Callaghan ha scritto:ringrazio croda e Keith per le circostanziate risposte.
la questione è dunque per me: ha senso parlare di involuzione culturale nei confronti dell'ambiente quando è in atto una colossale involuzione culturale (e basta)?
che senso ha fare la polvere sul tavolo della cucina quando in sala ci sono 500 maiali che cagano?
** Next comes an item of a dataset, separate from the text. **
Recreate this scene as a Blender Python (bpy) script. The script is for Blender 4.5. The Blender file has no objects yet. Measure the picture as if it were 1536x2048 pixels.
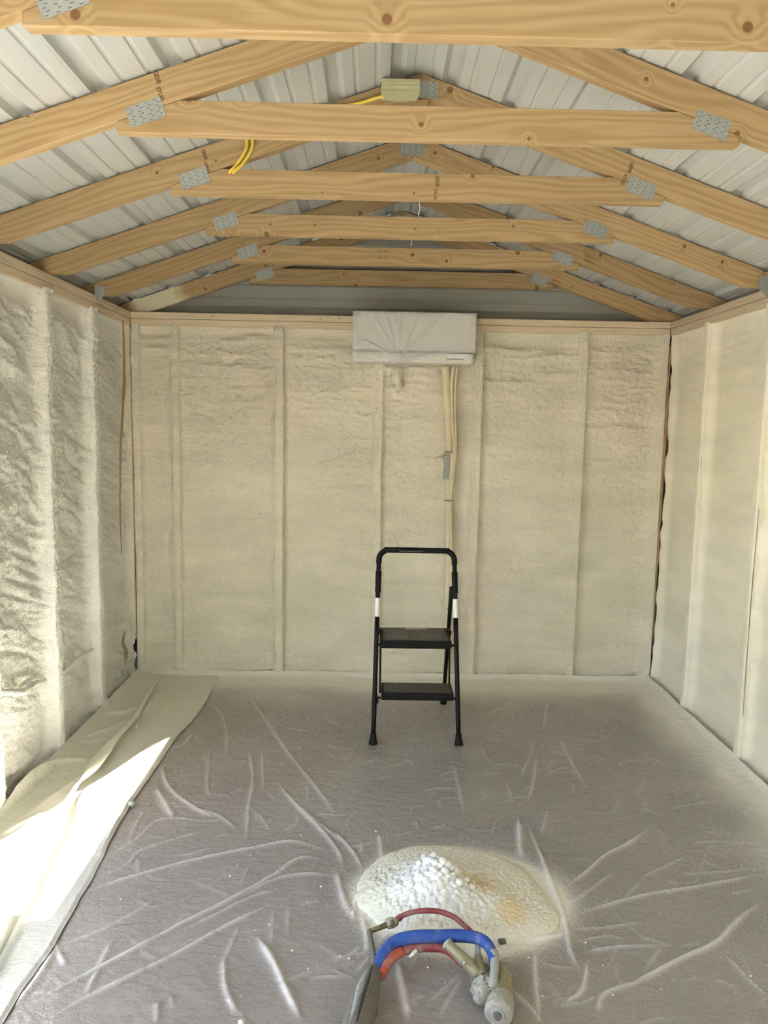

il discorso è complesso certo, e sarebbe bene parlarne più che scriverne.
.......
Caro Ispettore, ho letto con molto interesse il tuo intervento, che trovo molto azzeccato e di cui ti ringrazio perché è l’ennesima dimostrazione di quello che più volte ho sostenuto e cioè che, anche in questa epoca di social, il forum non è morto, proprio perché interventi e discussioni come queste si possono trovare solo in un posto come questo.
Detto questo credo che hai centrato un punto fondamentale, che mi appassiona da diversi anni e sui cui ho letto anche molti saggi e articoli, e cioè quello del cosiddetto “Capitalismo Totale”. La spinta cioè, che è intrinseca nel capitalismo, di invadere ogni spazio e non solo quello economico propriamente detto, e rendere tutto mercificabile: è una spinta fortissima che può essere arginata solo con l'emergere di sistemi e di valori che la limitino, ma che possono esistere solo se prima c'è una consapevolezza di questo contrasto.
Quindi, prima di ciò però è importante che ci sia coscienza del fatto che esistono ambiti che devono rimanere al di fuori della logica di mercato e sicuramente la montagna e la cultura dell’alpinismo è uno di questi, anche se sicuramente non il più importante.
Perché sotto attacco ci sono istituzioni o culture ancora più importanti: la sanità, l’istruzione, i diritti del lavoro e addirittura la famiglia.
Però io credo che una reazione e un controffensiva culturale, che ormai comincio a percepire, deve partire da tutte gli ambiti che sono sotto attacco, e nel caso nostro, appassionati di alpinismo, deve partire proprio dalla difesa dell’alpinismo e dai suoi ambiti.
L’importante credo che sia di reagire in ogni contesto stimolando la presa di coscienza che si tratta di un aspetto di una guerra più ampia e quindi riallacciandosi anche agli aspetti maggiori in modo che la reazione sia parte di una controffensiva più grande.
Le guide alpine o le strutture turistiche, purtroppo, essendo agenti economici sono protagonisti forti di questo attacco, perché sono parte di questo sistema capitalistico e a volte perchè non sono neanche coscienti del danno: fanno parte di un sistema che spinge naturalmente in quella direzione. Però credo che portando il dibattito su un piano più ampio possa contribuire a far emergere una reazione e questo è possibile soprattutto con associazioni non coinvolte economicamente: penso a Mountain Wilderness o addirittura al CAI, che è tutto e il contrario di tutto, ma che negli ultimi anni ha anche preso posizioni molto forti a difesa dell’alpinismo e della montagna.
Quello che tu dici sulla deriva che anche nelle scuole CAI spesso sta avvenendo, però è assolutamente giusto e leggerlo mi ha fatto pensare di lanciare un dibattito all’interno delle scuole che frequento proprio per far emergere una coscienza e una riflessione su questi aspetti.